In one of the most anticipated banned and restricted announcements in recent memory, Wizards of the Coast (WotC) took a sledgehammer to Standard in today’s mid-year B&R update by banning seven cards in the format.
After an overwhelming presence of red aggressive decks in competitive fields, the three red cards headline this batch of banned cards. More than 53 percent of the players at the most recent Pro Tour played either Izzet Prowess or Mono-Red Aggro and the Top 8 consisted of four copies of each deck. Monstrous Rage overstayed its welcome thanks to the Mice package from Bloomburrow while Cori-Steel Cutter simply was too strong to exist in a format without enough efficient and reliable answers to the equipment.
At this point, it’s clear the tools to challenge Cori-Steel Cutter’s dominance don’t exist in the environment. For these reasons, and in the interest of metagame diversity, Cori-Steel Cutter is banned.”
Jadine Klomparens
After dealing with the red decks, WotC turned its eye to Up the Beanstalk and Abuelo’s Awakening.
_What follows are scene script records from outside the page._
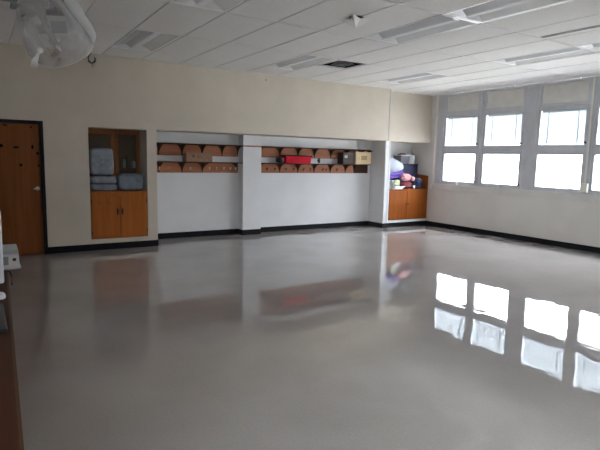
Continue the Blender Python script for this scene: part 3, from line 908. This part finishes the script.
# carton on the left rack
ct = thing('cardboard_box', 'brown cardboard carton on the lower left coat rack', 'box', (3.66, 0.60, 1.50))
obj('body', B(3.395, 3.925, 0.49, 0.72, 1.502, 1.672, bev=0.004), M['card'], ct)
obj('lid_flap', B(3.39, 3.93, 0.485, 0.725, 1.662, 1.676, bev=0.003), M['card'], ct)
ib = bmesh.new()
box(ib, 3.52, 3.535, 0.487, 0.489, 1.585, 1.63); box(ib, 3.548, 3.563, 0.487, 0.489, 1.575, 1.635)
prism(ib, [(3.50, 1.635), (3.515, 1.635), (3.54, 1.575), (3.528, 1.575)], 'Y', 0.4865, 0.4885)
box(ib, 3.60, 3.70, 0.487, 0.489, 1.595, 1.604); box(ib, 3.60, 3.67, 0.487, 0.489, 1.577, 1.584)
obj('printed_mark', ib, M['ink'], ct)
# red bin with dark lid
rd = thing('storage_bin', 'red plastic bin with a dark lid on the lower right coat rack', 'bin', (5.93, 0.60, 1.50))
pb = bmesh.new()
for zt in (0,):
    v0 = [pb.verts.new(p) for p in ((5.62, 0.505, 1.502), (6.25, 0.505, 1.502), (6.25, 0.715, 1.502), (5.62, 0.715, 1.502))]
    v1 = [pb.verts.new(p) for p in ((5.61, 0.495, 1.645), (6.26, 0.495, 1.645), (6.26, 0.72, 1.645), (5.61, 0.72, 1.645))]
    pb.faces.new(list(reversed(v0))); pb.faces.new(v1)
    for a in range(4):
        pb.faces.new([v0[a], v0[(a + 1) % 4], v1[(a + 1) % 4], v1[a]])
bmesh.ops.bevel(pb, geom=pb.edges[:], offset=0.008, segments=2, affect='EDGES')
obj('body', pb, M['red'], rd)
obj('rim', Bs([(5.60, 6.27, 0.486, 0.500, 1.63, 1.648), (5.60, 6.27, 0.712, 0.726, 1.63, 1.648), (5.60, 5.614, 0.500, 0.712, 1.63, 1.648), (6.256, 6.27, 0.500, 0.712, 1.63, 1.648)], 0.002), M['red'], rd)
obj('lid', B(5.59, 6.28, 0.48, 0.73, 1.648, 1.678, bev=0.008), M['blackmetal'], rd)
dk = thing('bin_shade_lump', 'dark lump standing in for the shaded left side of the red bin', 'case', (5.54, 0.60, 1.50))  # added dark lump in place of the bin's shaded left side
obj('body', lump((5.52, 0.61, 1.56), (0.075, 0.09, 0.062), 0.12, 2, 0.6, 3, 8, 0.058), M['dark'], dk, True)
# small black hook on the white strip of wall
hb = bmesh.new()
box(hb, 6.585, 6.65, 0.722, 0.739, 1.515, 1.605, bev=0.006)
tube(hb, [(6.617, 0.73, 1.585), (6.575, 0.69, 1.59), (6.545, 0.67, 1.572)], [.018, .018, .02], 8)
tube(hb, [(6.617, 0.735, 1.60), (6.617, 0.705, 1.615)], [.022, .018], 8)
tag(obj('wall_hook', hb, M['dark']), 'small black hook on the white wall between the right coat racks', 'hook')
# cartons at the right end
c2 = thing('cardboard_box', 'pale cardboard carton at the right end of the coat rack shelf', 'box', (7.68, 0.57, 1.50))
obj('body', B(7.47, 7.93, 0.46, 0.72, 1.502, 1.783, bev=0.005), M['cardlight'], c2)
obj('lid_flap', B(7.465, 7.935, 0.455, 0.725, 1.770, 1.788, bev=0.003), M['cardlight'], c2)
lbm = bmesh.new()
box(lbm, 7.63, 7.80, 0.457, 0.459, 1.60, 1.70)
obj('printed_mark', lbm, M['tanlabel'], c2)
c3 = thing('cardboard_box', 'dark brown box with a pale label, left of the pale carton', 'box', (7.28, 0.59, 1.50))
obj('body', B(7.13, 7.455, 0.50, 0.72, 1.502, 1.765, bev=0.004), M['carddark'], c3)
obj('label', B(7.17, 7.25, 0.496, 0.4995, 1.64, 1.70), M['label'], c3)

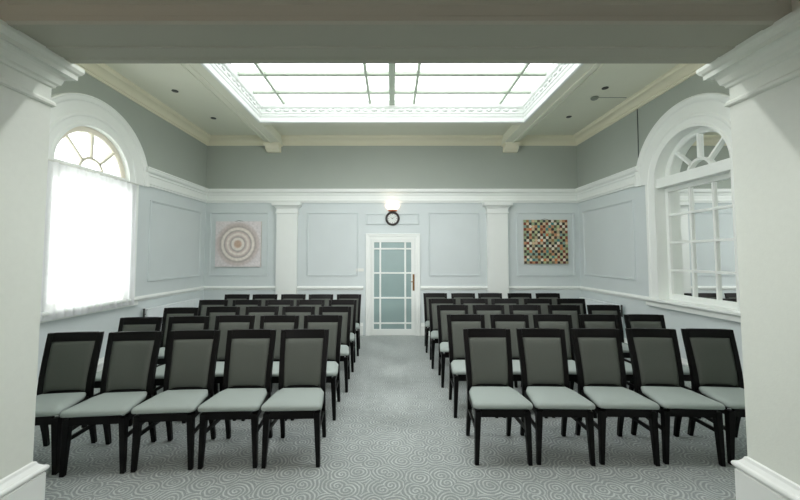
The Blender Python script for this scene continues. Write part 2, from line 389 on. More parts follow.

If Mono-Red Aggro is on one end of the power spectrum in Standard, Azorius Omniscience is on the other. There is no going bigger than an Omniscience combo kill and that happening reliably on Turn 4 is too strong for Standard. The deck was a known quantity and still made up 20 percent of the Pro Tour Magic: The Gathering—FINAL FANTASY field.
Combo decks like Azorius Omniscience are something we want to exist in Standard, but when too strong, they warp the format around them and reduce the number of viable decks. This version of Omniscience has proved too powerful and consistent. For these reasons, Abuelo’s Awakening is banned.
Jadine Klomparens
The other deck looking to go big was Zur Overlords or Domain Control, a strategy that relied on Up the Beanstalk and the Overlords from Duskmourn: House of Horror and other expensive spells that are made cheaper if certain conditions are met. Similarly to Cori-Steel Cutter, Up the Beanstalk is incredibly difficult to interact with profitably and provides an endless chain of card advantage. Up the Beanstalk has already been banned in Modern and with more cards coming in future sets that would work with it, the enchantment from Wilds of Eldraine had to go.
Lastly for Standard, Hopeless Nightmare and This Town Ain’t Big Enough round out the bans. Both cards are strong in the Pixie decks and Dimir Bounce strategies allowing an attrition-style gameplan that can take out opponents without a combat step. This Town Ain’t Big Enough’s interaction with Stormchaser’s Talen created loops that could outlast opposing interaction while the spell also worked as a powerful tempo play.
As for other formats, no other tabletop format was touched, but a couple minor changes to MTG Arena-only formats were announced.
Cori-Steel Cutter was suspended in Alchemy, pending a rebalance, Counterspell was unbanned in Historic, and Tibalt’s Trickery was banned in Pioneer best-of-one play.